Reproduce exactly the lines from the line with "The Blender Python script for this scene continues." through the line with "return root", both included, and no other lines.

--- Start of Record extracts ---

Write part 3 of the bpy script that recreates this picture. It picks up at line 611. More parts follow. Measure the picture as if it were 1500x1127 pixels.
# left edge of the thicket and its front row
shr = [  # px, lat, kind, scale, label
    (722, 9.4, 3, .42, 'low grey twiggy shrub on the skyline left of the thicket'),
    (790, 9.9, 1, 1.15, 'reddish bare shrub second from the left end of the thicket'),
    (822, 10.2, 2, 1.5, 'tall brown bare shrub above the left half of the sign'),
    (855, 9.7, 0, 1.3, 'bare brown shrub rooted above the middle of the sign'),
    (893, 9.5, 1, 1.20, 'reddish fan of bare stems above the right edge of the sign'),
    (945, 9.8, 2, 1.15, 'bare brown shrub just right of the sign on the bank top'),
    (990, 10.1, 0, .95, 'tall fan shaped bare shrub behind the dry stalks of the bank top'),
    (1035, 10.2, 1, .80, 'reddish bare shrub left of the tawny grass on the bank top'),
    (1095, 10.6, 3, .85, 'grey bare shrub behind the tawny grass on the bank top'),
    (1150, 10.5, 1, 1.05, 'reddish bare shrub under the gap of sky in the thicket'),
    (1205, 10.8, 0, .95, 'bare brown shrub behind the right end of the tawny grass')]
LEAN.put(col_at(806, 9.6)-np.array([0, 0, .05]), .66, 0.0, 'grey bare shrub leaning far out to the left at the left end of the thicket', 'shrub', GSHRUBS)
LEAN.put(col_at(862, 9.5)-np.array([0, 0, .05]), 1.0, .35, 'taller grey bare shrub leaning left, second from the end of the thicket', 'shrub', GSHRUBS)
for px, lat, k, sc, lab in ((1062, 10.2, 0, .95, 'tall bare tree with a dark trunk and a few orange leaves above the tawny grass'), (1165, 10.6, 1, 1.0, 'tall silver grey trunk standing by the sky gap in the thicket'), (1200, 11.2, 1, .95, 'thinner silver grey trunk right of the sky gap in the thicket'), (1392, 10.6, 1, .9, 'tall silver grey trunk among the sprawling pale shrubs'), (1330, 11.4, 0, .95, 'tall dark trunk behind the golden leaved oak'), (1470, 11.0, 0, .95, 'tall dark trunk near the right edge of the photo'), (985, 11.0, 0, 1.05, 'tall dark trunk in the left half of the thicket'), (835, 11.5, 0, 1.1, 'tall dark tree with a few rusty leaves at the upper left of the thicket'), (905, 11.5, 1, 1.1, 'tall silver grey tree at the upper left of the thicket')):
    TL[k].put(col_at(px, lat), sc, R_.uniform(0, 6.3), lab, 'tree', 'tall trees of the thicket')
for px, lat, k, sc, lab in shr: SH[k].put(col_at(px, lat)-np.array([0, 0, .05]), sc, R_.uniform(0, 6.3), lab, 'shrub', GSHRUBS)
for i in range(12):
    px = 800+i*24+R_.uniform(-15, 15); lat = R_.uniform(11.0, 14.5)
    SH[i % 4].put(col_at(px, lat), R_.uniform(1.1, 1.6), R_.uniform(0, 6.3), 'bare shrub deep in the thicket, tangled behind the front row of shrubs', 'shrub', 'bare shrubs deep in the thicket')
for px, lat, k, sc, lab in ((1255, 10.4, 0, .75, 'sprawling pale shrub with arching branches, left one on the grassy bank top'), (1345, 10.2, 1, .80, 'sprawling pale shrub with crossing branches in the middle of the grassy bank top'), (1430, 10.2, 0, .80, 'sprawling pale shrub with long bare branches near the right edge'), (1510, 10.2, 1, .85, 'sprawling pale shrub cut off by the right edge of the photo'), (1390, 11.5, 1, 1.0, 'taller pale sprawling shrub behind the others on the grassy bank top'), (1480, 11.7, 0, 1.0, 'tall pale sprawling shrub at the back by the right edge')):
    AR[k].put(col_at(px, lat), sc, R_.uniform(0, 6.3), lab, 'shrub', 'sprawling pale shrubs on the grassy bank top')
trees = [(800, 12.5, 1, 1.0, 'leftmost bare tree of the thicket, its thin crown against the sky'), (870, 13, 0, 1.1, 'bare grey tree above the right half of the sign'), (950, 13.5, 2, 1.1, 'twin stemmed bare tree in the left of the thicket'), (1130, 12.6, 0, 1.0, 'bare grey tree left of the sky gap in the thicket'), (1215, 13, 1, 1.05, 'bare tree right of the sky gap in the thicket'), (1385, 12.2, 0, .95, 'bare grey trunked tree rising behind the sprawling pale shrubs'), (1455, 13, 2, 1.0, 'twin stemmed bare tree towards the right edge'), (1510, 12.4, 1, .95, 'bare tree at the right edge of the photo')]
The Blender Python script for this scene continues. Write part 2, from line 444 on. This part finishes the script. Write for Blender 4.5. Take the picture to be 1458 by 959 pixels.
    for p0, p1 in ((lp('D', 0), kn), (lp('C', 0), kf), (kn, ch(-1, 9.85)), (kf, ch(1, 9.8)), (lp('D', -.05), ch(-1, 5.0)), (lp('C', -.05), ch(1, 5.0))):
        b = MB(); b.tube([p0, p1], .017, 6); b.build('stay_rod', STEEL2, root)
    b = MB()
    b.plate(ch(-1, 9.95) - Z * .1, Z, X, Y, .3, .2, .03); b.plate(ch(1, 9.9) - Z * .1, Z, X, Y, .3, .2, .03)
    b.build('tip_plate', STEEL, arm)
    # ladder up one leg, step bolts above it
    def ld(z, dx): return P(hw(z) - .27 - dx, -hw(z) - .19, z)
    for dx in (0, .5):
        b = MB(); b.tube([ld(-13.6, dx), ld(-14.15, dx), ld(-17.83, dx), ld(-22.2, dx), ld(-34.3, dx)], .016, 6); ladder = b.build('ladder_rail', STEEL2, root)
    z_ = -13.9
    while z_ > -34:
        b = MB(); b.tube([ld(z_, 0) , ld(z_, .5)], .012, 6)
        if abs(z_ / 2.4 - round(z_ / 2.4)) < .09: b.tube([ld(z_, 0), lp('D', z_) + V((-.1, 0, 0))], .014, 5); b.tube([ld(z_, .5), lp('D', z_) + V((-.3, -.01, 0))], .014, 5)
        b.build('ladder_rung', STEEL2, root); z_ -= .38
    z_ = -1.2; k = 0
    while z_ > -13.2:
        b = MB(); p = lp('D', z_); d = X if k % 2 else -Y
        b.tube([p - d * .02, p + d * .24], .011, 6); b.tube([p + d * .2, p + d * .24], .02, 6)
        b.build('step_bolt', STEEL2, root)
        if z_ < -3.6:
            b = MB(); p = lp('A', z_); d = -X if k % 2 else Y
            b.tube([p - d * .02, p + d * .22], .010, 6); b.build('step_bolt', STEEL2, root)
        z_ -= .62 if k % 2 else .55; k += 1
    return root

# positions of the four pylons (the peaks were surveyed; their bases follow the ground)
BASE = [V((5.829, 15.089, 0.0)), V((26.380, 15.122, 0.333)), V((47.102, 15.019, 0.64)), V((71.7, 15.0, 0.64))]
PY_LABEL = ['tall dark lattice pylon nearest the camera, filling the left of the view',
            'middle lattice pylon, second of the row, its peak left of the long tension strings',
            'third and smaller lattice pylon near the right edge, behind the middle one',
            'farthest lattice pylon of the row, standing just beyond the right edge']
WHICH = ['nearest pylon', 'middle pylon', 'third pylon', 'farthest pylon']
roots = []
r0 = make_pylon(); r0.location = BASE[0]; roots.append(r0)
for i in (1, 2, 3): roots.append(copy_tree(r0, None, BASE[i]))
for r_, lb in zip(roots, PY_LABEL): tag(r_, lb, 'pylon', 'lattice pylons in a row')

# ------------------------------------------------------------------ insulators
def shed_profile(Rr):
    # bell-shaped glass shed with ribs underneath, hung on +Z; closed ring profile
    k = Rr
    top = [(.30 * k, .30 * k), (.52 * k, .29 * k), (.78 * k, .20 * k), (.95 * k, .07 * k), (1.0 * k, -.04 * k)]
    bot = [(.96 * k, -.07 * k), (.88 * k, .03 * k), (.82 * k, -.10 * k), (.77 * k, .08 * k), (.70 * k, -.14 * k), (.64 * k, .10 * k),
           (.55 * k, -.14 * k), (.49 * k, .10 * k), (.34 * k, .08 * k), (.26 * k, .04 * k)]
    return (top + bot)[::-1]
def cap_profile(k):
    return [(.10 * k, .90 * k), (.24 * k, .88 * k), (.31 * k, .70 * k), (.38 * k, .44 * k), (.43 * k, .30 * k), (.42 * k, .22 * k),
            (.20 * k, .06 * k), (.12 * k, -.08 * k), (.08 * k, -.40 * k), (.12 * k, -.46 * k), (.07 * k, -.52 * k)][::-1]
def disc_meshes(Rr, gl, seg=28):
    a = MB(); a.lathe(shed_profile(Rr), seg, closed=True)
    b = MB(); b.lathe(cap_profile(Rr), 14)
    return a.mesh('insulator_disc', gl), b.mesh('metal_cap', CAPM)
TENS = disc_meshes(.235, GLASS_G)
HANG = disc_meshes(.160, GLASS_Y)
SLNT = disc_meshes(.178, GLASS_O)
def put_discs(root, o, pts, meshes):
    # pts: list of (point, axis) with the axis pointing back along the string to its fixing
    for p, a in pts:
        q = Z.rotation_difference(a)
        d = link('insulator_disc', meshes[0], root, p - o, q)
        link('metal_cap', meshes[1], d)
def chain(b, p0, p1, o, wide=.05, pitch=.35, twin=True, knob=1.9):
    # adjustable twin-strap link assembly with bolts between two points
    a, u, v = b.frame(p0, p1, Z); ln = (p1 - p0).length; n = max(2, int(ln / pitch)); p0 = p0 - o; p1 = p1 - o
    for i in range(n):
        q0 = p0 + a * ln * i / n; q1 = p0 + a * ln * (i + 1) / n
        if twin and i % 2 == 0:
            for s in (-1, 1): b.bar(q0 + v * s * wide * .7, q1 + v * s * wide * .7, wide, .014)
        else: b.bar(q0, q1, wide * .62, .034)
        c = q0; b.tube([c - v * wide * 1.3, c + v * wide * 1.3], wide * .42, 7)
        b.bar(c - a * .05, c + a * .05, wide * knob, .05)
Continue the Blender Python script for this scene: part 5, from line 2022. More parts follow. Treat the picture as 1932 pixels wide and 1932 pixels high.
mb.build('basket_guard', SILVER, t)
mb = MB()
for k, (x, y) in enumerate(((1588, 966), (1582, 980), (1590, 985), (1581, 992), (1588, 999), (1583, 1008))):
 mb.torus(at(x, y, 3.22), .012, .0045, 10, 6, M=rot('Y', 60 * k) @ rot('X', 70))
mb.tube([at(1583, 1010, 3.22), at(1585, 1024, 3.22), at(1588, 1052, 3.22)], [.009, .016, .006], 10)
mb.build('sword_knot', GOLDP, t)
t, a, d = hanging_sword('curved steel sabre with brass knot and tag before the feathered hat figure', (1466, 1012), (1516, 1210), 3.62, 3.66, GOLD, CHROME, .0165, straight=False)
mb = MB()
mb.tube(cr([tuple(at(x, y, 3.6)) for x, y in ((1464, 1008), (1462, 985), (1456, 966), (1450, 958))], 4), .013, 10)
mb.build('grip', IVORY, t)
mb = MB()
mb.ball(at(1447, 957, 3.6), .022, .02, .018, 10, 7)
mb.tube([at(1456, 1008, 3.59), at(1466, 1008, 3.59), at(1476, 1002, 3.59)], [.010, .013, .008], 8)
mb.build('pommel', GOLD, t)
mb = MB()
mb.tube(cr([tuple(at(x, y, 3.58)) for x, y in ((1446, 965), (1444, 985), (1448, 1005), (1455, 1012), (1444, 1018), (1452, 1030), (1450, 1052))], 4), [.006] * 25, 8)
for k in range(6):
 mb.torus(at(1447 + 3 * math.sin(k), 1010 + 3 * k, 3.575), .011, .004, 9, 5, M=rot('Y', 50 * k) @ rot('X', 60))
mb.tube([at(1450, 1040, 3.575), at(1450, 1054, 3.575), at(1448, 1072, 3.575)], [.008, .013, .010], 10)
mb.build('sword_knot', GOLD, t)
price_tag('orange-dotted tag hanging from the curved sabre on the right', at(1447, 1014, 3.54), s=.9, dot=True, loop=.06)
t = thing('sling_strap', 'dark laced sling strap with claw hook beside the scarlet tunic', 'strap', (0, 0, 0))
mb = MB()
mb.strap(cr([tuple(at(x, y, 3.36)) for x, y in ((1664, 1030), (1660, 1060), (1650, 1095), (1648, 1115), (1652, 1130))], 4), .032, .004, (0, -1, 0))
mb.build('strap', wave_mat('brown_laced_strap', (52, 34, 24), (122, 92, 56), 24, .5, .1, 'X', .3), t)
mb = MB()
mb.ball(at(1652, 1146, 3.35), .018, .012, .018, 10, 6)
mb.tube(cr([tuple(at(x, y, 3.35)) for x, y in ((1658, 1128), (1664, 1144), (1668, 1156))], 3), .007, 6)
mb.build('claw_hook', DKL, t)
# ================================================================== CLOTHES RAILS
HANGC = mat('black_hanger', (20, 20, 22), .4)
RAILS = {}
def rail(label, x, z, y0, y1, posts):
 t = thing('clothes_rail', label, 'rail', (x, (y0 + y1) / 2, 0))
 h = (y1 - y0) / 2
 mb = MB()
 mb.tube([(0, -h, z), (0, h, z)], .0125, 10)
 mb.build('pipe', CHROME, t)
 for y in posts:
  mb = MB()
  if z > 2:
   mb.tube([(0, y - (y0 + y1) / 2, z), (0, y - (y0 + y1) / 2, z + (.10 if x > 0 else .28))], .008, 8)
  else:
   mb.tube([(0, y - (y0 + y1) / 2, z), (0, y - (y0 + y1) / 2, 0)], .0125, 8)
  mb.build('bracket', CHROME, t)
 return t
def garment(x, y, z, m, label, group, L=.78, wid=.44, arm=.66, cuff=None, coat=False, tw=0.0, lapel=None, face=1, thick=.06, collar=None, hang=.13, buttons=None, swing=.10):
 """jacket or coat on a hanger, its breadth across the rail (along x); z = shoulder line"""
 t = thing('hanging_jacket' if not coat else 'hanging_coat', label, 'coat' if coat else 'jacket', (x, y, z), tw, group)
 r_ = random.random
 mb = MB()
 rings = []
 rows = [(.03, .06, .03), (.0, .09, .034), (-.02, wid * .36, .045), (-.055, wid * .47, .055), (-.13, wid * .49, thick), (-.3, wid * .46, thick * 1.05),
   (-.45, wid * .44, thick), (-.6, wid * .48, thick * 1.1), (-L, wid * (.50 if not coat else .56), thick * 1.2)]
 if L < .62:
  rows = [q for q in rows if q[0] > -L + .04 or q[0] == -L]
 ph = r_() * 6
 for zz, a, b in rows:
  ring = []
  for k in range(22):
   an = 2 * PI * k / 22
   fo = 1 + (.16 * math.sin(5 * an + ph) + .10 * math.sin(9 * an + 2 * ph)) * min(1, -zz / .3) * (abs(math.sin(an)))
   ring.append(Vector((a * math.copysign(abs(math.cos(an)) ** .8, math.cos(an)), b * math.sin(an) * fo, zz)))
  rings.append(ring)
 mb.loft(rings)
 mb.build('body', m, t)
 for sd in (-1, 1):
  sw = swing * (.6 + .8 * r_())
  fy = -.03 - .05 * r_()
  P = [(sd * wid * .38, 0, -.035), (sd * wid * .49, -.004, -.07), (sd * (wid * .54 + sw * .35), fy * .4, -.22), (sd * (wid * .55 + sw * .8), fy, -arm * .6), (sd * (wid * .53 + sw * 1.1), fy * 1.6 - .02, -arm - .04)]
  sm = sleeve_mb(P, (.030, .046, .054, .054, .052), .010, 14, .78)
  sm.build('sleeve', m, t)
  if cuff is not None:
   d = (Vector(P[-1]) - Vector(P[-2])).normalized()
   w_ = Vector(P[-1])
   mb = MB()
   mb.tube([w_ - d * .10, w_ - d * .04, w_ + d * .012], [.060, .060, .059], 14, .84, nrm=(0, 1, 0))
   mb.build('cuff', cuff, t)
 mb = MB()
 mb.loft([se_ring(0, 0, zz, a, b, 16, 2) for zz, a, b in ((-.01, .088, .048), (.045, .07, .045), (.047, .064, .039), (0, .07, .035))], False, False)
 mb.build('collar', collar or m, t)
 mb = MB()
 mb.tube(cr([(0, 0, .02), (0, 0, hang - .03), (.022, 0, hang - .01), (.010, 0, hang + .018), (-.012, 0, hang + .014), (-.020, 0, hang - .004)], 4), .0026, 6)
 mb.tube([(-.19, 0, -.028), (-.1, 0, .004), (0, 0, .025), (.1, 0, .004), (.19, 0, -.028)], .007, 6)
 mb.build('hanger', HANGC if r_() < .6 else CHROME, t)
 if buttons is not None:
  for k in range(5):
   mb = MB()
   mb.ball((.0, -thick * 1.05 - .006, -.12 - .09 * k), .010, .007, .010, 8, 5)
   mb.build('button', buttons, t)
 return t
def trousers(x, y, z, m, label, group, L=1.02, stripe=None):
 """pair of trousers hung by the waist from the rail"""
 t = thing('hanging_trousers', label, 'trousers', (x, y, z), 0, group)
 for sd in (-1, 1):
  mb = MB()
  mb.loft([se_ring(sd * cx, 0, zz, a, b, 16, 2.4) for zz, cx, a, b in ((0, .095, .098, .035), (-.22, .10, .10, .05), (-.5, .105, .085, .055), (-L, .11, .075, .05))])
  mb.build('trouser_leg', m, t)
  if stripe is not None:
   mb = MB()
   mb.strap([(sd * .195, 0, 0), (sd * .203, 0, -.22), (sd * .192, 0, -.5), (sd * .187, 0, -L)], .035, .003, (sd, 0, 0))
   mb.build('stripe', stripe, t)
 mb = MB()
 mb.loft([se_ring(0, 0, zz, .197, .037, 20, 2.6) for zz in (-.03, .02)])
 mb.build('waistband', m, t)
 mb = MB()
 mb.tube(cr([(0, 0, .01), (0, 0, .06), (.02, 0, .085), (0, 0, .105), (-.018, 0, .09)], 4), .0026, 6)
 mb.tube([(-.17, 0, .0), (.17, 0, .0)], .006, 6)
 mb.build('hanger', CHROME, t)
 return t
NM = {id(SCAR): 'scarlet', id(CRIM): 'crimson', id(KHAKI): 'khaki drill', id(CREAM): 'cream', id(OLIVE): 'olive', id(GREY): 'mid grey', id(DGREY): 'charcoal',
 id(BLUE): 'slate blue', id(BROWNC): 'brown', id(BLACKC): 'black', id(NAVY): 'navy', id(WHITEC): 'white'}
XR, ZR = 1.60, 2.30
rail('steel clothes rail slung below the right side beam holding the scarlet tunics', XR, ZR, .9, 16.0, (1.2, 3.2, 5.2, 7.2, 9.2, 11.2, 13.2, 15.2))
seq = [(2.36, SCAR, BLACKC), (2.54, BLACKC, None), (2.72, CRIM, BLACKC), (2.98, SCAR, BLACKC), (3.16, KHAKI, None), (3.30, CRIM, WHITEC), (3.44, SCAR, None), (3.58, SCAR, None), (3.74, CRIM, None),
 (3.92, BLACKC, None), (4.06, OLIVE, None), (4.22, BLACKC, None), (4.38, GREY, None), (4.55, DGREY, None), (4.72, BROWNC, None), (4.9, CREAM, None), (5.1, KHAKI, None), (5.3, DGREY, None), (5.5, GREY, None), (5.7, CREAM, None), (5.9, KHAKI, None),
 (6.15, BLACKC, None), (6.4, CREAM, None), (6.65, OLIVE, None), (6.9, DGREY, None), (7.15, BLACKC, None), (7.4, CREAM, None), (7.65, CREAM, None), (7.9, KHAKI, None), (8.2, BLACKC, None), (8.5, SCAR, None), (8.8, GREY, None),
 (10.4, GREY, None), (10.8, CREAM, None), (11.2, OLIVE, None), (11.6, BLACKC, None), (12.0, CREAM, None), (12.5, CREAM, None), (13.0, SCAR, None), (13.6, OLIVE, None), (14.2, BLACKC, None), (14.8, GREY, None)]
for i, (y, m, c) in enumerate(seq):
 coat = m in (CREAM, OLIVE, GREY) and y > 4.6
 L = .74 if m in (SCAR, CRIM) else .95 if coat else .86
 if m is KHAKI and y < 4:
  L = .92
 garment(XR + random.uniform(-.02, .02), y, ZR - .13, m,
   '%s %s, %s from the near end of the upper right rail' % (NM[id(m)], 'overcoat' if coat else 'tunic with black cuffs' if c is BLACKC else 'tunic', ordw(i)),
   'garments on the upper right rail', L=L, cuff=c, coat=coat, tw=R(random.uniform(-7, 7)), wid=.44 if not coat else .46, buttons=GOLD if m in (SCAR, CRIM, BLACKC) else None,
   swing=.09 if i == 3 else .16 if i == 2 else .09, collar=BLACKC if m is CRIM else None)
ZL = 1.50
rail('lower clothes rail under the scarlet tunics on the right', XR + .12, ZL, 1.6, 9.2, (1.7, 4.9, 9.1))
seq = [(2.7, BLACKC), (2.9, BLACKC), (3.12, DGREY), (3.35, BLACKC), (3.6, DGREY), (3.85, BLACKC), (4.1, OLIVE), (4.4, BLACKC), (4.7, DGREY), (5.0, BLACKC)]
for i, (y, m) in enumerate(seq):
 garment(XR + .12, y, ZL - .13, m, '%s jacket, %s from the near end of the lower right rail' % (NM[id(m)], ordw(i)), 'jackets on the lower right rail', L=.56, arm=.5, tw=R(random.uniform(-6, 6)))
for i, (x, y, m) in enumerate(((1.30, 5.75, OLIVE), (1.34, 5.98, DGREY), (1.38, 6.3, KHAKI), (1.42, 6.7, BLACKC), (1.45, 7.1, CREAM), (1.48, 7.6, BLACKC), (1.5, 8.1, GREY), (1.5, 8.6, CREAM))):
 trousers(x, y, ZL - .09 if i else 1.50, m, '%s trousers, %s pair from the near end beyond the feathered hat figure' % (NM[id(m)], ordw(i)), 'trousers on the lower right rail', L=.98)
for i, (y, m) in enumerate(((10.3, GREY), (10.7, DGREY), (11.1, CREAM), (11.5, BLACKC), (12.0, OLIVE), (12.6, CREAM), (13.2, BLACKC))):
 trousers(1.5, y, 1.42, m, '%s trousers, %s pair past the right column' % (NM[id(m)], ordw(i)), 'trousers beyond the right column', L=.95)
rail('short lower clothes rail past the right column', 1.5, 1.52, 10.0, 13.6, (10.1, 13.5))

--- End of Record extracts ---

_Correct result_
The Blender Python script for this scene continues. Write part 2, from line 444 on. This part finishes the script. Write for Blender 4.5. Take the picture to be 1458 by 959 pixels.
    for p0, p1 in ((lp('D', 0), kn), (lp('C', 0), kf), (kn, ch(-1, 9.85)), (kf, ch(1, 9.8)), (lp('D', -.05), ch(-1, 5.0)), (lp('C', -.05), ch(1, 5.0))):
        b = MB(); b.tube([p0, p1], .017, 6); b.build('stay_rod', STEEL2, root)
    b = MB()
    b.plate(ch(-1, 9.95) - Z * .1, Z, X, Y, .3, .2, .03); b.plate(ch(1, 9.9) - Z * .1, Z, X, Y, .3, .2, .03)
    b.build('tip_plate', STEEL, arm)
    # ladder up one leg, step bolts above it
    def ld(z, dx): return P(hw(z) - .27 - dx, -hw(z) - .19, z)
    for dx in (0, .5):
        b = MB(); b.tube([ld(-13.6, dx), ld(-14.15, dx), ld(-17.83, dx), ld(-22.2, dx), ld(-34.3, dx)], .016, 6); ladder = b.build('ladder_rail', STEEL2, root)
    z_ = -13.9
    while z_ > -34:
        b = MB(); b.tube([ld(z_, 0) , ld(z_, .5)], .012, 6)
        if abs(z_ / 2.4 - round(z_ / 2.4)) < .09: b.tube([ld(z_, 0), lp('D', z_) + V((-.1, 0, 0))], .014, 5); b.tube([ld(z_, .5), lp('D', z_) + V((-.3, -.01, 0))], .014, 5)
        b.build('ladder_rung', STEEL2, root); z_ -= .38
    z_ = -1.2; k = 0
    while z_ > -13.2:
        b = MB(); p = lp('D', z_); d = X if k % 2 else -Y
        b.tube([p - d * .02, p + d * .24], .011, 6); b.tube([p + d * .2, p + d * .24], .02, 6)
        b.build('step_bolt', STEEL2, root)
        if z_ < -3.6:
            b = MB(); p = lp('A', z_); d = -X if k % 2 else Y
            b.tube([p - d * .02, p + d * .22], .010, 6); b.build('step_bolt', STEEL2, root)
        z_ -= .62 if k % 2 else .55; k += 1
    return root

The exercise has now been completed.